Ceux de nos contemporains qui accompagnent des personnes âgées dépendantes pousseront de hauts cris, se réclamant d’une humanité à nulle autre assimilable, s’érigeront contre ces robots destructeurs d’emplois, sans cœur ni âme, omettant toutefois peut-être au passage le désir de personnes âgées d’être autonomes et non dépendantes d’autrui, de ne point peser sur les générations plus jeunes éventuellement confrontées aux affres du monde du travail et à l’éducation de leurs enfants. Cruel dilemme de nos sociétés vieillissantes se réclamant d’un devoir de solidarité envers leurs aînés, fût-ce au détriment de leurs puînés et des générations à venir !

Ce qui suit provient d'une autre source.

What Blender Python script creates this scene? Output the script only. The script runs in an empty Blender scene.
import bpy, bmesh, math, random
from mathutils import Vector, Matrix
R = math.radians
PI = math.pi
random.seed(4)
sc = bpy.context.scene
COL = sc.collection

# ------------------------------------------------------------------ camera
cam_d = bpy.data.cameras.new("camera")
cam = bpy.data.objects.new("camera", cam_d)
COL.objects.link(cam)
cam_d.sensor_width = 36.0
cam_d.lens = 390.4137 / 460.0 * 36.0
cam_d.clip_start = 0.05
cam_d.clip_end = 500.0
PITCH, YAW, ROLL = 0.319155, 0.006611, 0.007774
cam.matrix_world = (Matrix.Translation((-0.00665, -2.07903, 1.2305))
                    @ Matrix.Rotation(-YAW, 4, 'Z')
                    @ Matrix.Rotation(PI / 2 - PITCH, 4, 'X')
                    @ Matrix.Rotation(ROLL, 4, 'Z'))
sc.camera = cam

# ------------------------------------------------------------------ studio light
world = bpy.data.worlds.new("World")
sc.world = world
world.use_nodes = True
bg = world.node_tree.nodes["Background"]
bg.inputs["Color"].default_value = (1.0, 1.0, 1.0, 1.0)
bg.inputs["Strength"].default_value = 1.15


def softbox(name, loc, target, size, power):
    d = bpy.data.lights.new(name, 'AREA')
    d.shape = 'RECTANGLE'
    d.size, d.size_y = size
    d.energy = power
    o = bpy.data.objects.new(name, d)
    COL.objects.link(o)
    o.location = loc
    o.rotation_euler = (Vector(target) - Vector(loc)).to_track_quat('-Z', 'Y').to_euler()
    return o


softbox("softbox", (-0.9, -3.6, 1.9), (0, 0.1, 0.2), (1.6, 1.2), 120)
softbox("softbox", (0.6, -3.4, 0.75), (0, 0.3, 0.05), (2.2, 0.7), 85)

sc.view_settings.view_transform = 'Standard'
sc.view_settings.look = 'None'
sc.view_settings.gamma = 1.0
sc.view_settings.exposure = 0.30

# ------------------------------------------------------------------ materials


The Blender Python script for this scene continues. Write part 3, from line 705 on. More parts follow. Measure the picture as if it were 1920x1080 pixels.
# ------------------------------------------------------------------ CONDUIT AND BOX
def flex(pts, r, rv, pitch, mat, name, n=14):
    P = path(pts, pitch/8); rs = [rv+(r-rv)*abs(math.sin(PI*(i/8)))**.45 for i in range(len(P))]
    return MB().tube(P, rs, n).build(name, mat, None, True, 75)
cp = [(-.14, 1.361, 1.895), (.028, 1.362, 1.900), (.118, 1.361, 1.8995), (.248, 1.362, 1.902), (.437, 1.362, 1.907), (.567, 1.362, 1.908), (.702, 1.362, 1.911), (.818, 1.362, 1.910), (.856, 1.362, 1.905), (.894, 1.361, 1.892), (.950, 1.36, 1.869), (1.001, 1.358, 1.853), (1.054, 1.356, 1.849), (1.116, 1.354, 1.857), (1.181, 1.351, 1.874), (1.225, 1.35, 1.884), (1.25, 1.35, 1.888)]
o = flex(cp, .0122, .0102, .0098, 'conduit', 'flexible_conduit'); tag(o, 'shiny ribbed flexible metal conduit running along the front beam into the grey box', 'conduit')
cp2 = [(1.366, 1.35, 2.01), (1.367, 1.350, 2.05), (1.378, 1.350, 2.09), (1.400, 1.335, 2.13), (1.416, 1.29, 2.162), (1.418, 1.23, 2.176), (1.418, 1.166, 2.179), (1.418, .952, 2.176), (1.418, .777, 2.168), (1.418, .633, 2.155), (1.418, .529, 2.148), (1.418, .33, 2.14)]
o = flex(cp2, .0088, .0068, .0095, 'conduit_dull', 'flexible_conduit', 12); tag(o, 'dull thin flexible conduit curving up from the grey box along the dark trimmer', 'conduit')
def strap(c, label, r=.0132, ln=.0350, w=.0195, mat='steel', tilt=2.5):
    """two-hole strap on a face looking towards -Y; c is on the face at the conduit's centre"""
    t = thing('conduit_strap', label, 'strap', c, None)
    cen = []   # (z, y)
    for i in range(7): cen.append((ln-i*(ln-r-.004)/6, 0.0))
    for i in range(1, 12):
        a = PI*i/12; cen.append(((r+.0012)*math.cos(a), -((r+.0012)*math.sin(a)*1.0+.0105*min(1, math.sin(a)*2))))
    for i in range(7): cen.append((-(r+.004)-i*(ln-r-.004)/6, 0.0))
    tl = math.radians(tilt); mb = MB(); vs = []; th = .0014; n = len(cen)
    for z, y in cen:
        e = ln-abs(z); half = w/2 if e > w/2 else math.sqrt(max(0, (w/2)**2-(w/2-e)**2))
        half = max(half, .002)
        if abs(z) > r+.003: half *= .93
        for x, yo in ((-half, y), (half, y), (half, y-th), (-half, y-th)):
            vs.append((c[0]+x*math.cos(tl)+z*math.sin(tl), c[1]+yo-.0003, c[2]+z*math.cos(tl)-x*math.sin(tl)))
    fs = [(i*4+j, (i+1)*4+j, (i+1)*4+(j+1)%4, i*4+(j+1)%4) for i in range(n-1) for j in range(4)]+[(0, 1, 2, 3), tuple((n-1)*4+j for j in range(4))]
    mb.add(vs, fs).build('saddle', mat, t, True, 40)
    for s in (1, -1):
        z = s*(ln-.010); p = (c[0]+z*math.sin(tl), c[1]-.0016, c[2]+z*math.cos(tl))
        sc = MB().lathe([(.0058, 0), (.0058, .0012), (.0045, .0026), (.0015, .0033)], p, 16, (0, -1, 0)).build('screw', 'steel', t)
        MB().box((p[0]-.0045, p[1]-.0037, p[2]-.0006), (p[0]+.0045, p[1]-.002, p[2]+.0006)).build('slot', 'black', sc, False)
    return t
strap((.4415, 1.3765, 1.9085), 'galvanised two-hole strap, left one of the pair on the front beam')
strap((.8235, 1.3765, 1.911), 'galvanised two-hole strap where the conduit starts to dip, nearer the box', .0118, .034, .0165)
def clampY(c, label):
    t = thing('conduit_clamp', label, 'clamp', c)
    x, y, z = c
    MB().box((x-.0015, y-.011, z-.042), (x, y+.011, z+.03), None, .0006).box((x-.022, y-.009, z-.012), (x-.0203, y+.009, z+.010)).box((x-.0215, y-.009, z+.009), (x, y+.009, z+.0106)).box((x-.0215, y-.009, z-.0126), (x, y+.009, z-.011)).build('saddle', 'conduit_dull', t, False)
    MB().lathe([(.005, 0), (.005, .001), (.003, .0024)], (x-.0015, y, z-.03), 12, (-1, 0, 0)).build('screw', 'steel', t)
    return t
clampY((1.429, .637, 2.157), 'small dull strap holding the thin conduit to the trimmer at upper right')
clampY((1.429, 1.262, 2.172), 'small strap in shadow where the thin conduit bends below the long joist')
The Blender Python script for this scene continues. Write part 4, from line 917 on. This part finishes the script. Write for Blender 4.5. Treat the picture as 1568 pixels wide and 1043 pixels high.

Le choix n’est pas simple et l’alternative ici esquissée un peu brutale. Le problème est autrement plus complexe que ne semble l’imaginer le gouvernement qui entend faire, bien qu’un peu tard, de la silver economy un des moteurs essentiels d’une économie qui serait mue par une demande croissante de services liés aux besoins du grand âge, sans préjuger d’ailleurs de la solvabilité de cette demande, des revenus des personnes âgées ni des capacités de financement public d’une telle politique.
Au-delà, sont ici posées la question fondamentale des progrès de la science et de la technologie, de ses vertus et de ses limites, de l’acceptabilité sociale de ces techniques et, sur un plan éthique et philosophique, celle des limites, souvent évoquée dans Futuribles [1] : « les hommes sont-ils voués à disparaître, […] à être « augmentés » grâce aux implants et prothèses destinés à booster leurs facultés, ou à être remplacés par une espèce inédite, le « posthumain », artificiellement produite grâce aux progrès des technosciences ? »
[1] Voir notamment Besnier Jean-Michel, « L’humanité : une expérience ratée ? Versions du transhumanisme », et Marck Adrien et alii, « Les piliers d’un nouvel humanisme. Plafonds ou transition, quel à-venir à la crise ? », Futuribles, n° 397, novembre-décembre 2013, respectivement p. 5-20 et p. 21-34.